→ **COLLECTED MATERIAL**:
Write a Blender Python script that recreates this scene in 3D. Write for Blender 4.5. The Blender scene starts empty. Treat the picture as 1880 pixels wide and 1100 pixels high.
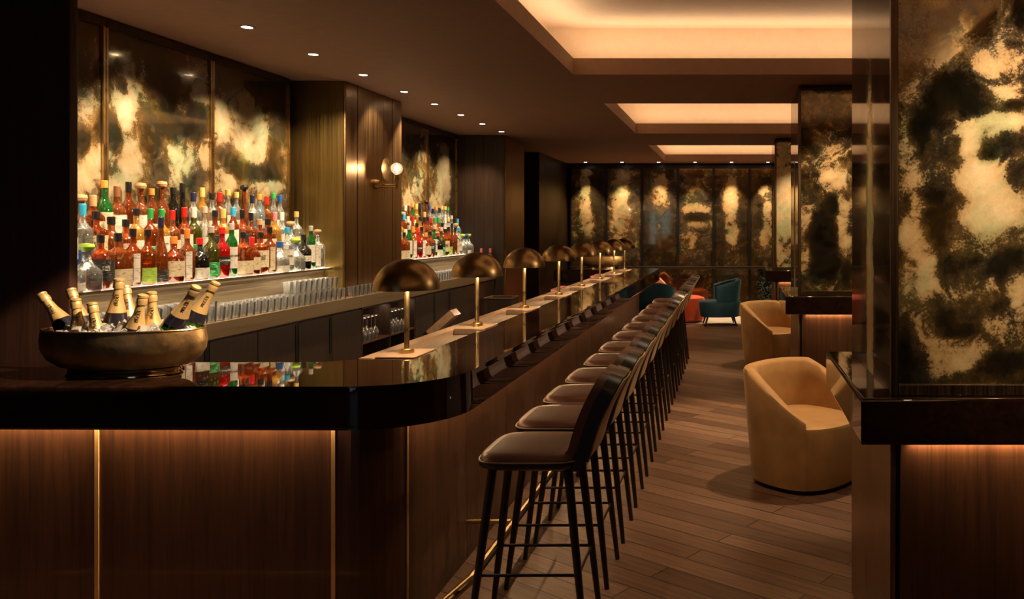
import bpy, bmesh, math, random
from mathutils import Vector, Matrix, noise as mnoise
PI = math.pi
S = bpy.context.scene
COL = S.collection

# ------------------------------------------------------------------ camera, world, exposure
F, CX, CY, EYE = 1500.0, 1350.0, 418.0, 1.68       # focal length in px, vanishing point, eye height
cam_d = bpy.data.cameras.new('camera'); cam = bpy.data.objects.new('camera', cam_d); COL.objects.link(cam)
cam.location = (0, 0, EYE); cam.rotation_euler = (PI/2, 0, 0)
cam_d.sensor_width = 36; cam_d.lens = 36*F/1880
cam_d.shift_x = -(CX-940)/1880; cam_d.shift_y = -(550-CY)/1880
cam_d.clip_start = .05; cam_d.clip_end = 100
S.camera = cam
W = bpy.data.worlds.new('world'); S.world = W; W.use_nodes = True
W.node_tree.nodes['Background'].inputs[0].default_value = (1, .72, .48, 1)
W.node_tree.nodes['Background'].inputs[1].default_value = .012
S.view_settings.view_transform = 'Standard'; S.view_settings.look = 'None'
S.view_settings.exposure = 0.0; S.view_settings.gamma = 1; S.view_settings.use_curve_mapping = False
S.cycles.max_bounces = 10; S.cycles.diffuse_bounces = 3; S.cycles.glossy_bounces = 5
S.cycles.transmission_bounces = 6; S.cycles.transparent_max_bounces = 28
S.cycles.sample_clamp_indirect = 4; S.cycles.caustics_reflective = False; S.cycles.caustics_refractive = False
S.cycles.use_denoising = True

WARM = (1, .60, .29); WARM2 = (1, .70, .42); CREAM = (1, .82, .58)
def light(kind, loc, energy, color=WARM2, aim=None, parent=None, **kw):
    d = bpy.data.lights.new('light', kind); d.energy = energy; d.color = color
    for k, v in kw.items(): setattr(d, k, v)
    o = bpy.data.objects.new('light', d); COL.objects.link(o); o.location = loc
    if aim is not None:
        o.rotation_euler = (Vector(aim)-Vector(loc)).to_track_quat('-Z', 'Y').to_euler()
    if parent:
        o.parent = parent; o.location = Vector(loc)-parent.location
    return o
def spot(loc, aim, e, deg=50, blend=.6, color=WARM2, r=.03, parent=None):
    return light('SPOT', loc, e, color, aim, parent, spot_size=math.radians(deg), spot_blend=blend, shadow_soft_size=r)
def strip(loc, aim, e, sx, sy, color=WARM, rotz=None, spread=PI):
    o = light('AREA', loc, e, color, aim, shape='RECTANGLE', size=sx, size_y=sy, spread=spread)
    if rotz is not None: o.rotation_euler = rotz
    return o

E_WALL, E_FAR, E_CO, E_COL = 230, 270, 10.5, 210
# under-bar light strips (lit edge of the counter), front then side
strip((-2.58, 3.253, .937), None, 16, 1.95, .008, rotz=(0, 0, 0))
strip((-1.30, 7.4, .937), None, 26, .02, 8.0, rotz=(0, math.radians(-12), 0))
# coffer coves: strips lying on the lip, shining upward
COFF = [(-1.0, 2.35), (3.9, 6.51), (8.03, 10.58), (12.1, 15.05)]
CX0, CX1 = -1.29, 1.6
for y0, y1 in COFF:
    L = y1-y0; up = (PI, 0, 0)
    strip((CX0-.06, (y0+y1)/2, 3.034), None, E_CO*L/4, .05, L, CREAM if 0 else (1, .76, .50), rotz=up)
    strip((CX1+.06, (y0+y1)/2, 3.034), None, E_CO*L/4, .05, L, (1, .76, .50), rotz=up)
    strip(((CX0+CX1)/2, y1+.06, 3.034), None, E_CO*.7, CX1-CX0, .05, (1, .76, .50), rotz=up)
    strip(((CX0+CX1)/2, y0-.06, 3.034), None, E_CO*.7, CX1-CX0, .05, (1, .76, .50), rotz=up)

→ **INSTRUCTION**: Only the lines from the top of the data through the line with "COL = S.collection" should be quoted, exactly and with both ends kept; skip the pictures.

→ **RIGHT ANSWER**:
Write a Blender Python script that recreates this scene in 3D. Write for Blender 4.5. The Blender scene starts empty. Treat the picture as 1880 pixels wide and 1100 pixels high.
import bpy, bmesh, math, random
from mathutils import Vector, Matrix, noise as mnoise
PI = math.pi
S = bpy.context.scene
COL = S.collection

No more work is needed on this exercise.